* Stated problem: Filter for the word "picture" and keep each matching line.

---*---

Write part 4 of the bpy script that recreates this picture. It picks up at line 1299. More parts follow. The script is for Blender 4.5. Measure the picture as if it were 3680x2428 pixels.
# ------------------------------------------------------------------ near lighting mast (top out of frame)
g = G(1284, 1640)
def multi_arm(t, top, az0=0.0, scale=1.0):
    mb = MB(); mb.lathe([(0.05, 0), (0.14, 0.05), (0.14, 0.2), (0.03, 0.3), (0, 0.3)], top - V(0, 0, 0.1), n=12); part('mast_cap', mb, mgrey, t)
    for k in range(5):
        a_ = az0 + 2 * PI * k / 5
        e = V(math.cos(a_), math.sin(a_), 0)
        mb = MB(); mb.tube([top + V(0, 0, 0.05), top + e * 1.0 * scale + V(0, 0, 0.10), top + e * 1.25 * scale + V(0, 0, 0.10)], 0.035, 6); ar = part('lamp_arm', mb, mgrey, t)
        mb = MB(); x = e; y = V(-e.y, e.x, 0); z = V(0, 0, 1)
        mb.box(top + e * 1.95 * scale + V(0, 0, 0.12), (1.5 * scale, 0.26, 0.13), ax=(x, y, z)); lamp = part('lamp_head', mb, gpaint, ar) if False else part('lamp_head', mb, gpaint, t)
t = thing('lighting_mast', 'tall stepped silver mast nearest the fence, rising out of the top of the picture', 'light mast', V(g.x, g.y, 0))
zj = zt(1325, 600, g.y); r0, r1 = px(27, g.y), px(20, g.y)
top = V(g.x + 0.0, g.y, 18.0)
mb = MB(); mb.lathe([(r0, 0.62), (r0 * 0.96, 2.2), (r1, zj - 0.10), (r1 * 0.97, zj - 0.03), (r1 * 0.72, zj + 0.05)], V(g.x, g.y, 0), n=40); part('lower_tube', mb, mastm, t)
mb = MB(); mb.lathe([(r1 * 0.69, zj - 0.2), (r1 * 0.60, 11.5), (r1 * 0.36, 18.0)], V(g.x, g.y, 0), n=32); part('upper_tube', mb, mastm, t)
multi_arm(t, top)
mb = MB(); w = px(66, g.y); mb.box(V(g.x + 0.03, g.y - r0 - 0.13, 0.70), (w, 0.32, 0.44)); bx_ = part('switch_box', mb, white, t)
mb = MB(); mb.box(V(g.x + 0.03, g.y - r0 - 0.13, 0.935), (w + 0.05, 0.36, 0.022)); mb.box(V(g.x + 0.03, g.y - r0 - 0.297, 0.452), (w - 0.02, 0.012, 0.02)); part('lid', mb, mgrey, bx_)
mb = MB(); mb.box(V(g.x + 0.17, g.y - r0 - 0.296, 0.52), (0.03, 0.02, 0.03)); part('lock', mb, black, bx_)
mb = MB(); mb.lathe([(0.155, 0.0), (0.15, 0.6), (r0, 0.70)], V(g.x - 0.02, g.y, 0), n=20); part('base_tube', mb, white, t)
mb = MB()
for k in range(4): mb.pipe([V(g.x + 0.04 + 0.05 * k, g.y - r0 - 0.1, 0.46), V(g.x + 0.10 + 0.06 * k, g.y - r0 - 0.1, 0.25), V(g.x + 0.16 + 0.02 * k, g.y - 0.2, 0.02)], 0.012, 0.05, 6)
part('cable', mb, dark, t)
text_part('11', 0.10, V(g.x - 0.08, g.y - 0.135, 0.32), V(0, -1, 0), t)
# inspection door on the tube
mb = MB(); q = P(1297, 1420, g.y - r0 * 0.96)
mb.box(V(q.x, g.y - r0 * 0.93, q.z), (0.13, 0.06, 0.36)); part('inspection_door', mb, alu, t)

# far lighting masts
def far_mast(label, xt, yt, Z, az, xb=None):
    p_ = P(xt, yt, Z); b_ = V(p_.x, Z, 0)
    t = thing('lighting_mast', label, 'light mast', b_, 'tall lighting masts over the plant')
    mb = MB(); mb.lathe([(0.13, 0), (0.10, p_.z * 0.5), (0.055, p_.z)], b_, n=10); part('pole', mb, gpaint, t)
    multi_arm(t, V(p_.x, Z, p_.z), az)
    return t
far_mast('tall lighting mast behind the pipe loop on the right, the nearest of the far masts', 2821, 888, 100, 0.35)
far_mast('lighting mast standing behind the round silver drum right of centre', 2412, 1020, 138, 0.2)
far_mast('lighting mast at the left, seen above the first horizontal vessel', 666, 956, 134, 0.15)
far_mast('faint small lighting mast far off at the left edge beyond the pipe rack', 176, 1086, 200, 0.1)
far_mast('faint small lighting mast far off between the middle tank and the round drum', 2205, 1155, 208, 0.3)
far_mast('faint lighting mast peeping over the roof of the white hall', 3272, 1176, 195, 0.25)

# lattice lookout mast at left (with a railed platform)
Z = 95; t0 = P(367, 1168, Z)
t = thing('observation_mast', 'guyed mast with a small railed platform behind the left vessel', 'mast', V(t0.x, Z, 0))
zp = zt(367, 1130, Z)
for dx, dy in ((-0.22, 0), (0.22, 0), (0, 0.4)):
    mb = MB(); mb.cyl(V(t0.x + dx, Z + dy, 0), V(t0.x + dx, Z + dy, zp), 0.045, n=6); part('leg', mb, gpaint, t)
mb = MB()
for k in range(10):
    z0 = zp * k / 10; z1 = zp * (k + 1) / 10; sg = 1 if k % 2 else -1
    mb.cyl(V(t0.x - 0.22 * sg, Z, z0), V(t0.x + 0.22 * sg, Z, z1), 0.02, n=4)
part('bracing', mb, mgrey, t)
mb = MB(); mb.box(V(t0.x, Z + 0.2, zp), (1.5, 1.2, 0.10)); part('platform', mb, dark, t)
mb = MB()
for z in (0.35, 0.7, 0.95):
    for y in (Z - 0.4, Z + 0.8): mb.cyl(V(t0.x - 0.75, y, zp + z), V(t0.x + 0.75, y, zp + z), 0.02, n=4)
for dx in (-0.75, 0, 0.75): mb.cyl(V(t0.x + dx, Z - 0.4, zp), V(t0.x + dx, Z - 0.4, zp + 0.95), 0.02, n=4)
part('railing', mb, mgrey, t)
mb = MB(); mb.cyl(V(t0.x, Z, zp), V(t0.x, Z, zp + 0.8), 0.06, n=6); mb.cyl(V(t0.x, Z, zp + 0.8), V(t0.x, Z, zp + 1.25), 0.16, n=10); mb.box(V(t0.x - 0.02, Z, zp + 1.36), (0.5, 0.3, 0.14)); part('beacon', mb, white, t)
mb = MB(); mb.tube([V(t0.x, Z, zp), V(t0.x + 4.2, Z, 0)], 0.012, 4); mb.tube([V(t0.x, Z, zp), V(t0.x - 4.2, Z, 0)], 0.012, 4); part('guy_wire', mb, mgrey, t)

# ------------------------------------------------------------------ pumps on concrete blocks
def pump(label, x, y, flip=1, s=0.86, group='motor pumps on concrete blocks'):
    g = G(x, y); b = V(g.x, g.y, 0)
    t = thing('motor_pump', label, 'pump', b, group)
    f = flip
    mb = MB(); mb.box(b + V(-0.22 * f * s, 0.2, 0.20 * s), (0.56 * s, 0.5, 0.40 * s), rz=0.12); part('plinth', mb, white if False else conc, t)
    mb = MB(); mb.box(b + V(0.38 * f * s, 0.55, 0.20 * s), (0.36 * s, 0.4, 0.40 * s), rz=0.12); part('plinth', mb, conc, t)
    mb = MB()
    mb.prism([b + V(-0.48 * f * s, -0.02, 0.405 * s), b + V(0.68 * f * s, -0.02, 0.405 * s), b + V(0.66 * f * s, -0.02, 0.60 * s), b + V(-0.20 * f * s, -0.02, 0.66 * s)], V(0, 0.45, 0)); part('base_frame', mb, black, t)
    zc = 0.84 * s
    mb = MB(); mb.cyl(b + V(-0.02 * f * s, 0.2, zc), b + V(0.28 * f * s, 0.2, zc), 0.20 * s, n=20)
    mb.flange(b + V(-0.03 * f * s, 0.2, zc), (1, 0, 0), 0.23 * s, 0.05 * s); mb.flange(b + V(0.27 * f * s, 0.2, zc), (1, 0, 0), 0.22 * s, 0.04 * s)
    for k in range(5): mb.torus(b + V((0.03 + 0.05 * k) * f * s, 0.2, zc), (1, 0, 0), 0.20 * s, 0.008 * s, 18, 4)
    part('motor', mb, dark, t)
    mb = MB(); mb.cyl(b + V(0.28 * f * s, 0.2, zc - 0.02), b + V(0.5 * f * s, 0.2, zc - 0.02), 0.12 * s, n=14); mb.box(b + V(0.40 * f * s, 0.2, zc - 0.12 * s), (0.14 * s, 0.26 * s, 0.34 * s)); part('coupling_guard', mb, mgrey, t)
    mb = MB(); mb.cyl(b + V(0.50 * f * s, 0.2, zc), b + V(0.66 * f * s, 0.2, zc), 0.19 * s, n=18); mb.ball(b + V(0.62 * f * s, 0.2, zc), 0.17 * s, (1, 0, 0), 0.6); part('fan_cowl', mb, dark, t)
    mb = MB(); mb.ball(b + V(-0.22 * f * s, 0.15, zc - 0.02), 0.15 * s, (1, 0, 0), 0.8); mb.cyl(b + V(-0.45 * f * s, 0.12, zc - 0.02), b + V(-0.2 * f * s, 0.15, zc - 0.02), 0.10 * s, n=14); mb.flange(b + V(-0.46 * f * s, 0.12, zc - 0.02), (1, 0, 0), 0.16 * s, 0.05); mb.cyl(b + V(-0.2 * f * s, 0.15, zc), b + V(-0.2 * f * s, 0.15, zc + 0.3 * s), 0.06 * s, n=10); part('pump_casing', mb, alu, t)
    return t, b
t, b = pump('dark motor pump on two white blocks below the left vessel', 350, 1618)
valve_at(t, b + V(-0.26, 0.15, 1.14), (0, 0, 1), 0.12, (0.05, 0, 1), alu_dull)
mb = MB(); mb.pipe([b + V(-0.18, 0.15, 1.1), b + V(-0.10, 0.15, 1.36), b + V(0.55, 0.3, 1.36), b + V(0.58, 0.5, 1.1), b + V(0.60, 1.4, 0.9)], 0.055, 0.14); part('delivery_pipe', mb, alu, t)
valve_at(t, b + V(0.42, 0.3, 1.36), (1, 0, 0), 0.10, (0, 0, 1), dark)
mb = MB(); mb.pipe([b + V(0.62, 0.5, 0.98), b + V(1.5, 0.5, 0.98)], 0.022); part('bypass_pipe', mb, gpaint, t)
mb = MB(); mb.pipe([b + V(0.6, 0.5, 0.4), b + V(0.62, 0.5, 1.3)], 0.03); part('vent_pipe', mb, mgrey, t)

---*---

* Full output:
Write part 4 of the bpy script that recreates this picture. It picks up at line 1299. More parts follow. The script is for Blender 4.5. Measure the picture as if it were 3680x2428 pixels.
t = thing('lighting_mast', 'tall stepped silver mast nearest the fence, rising out of the top of the picture', 'light mast', V(g.x, g.y, 0))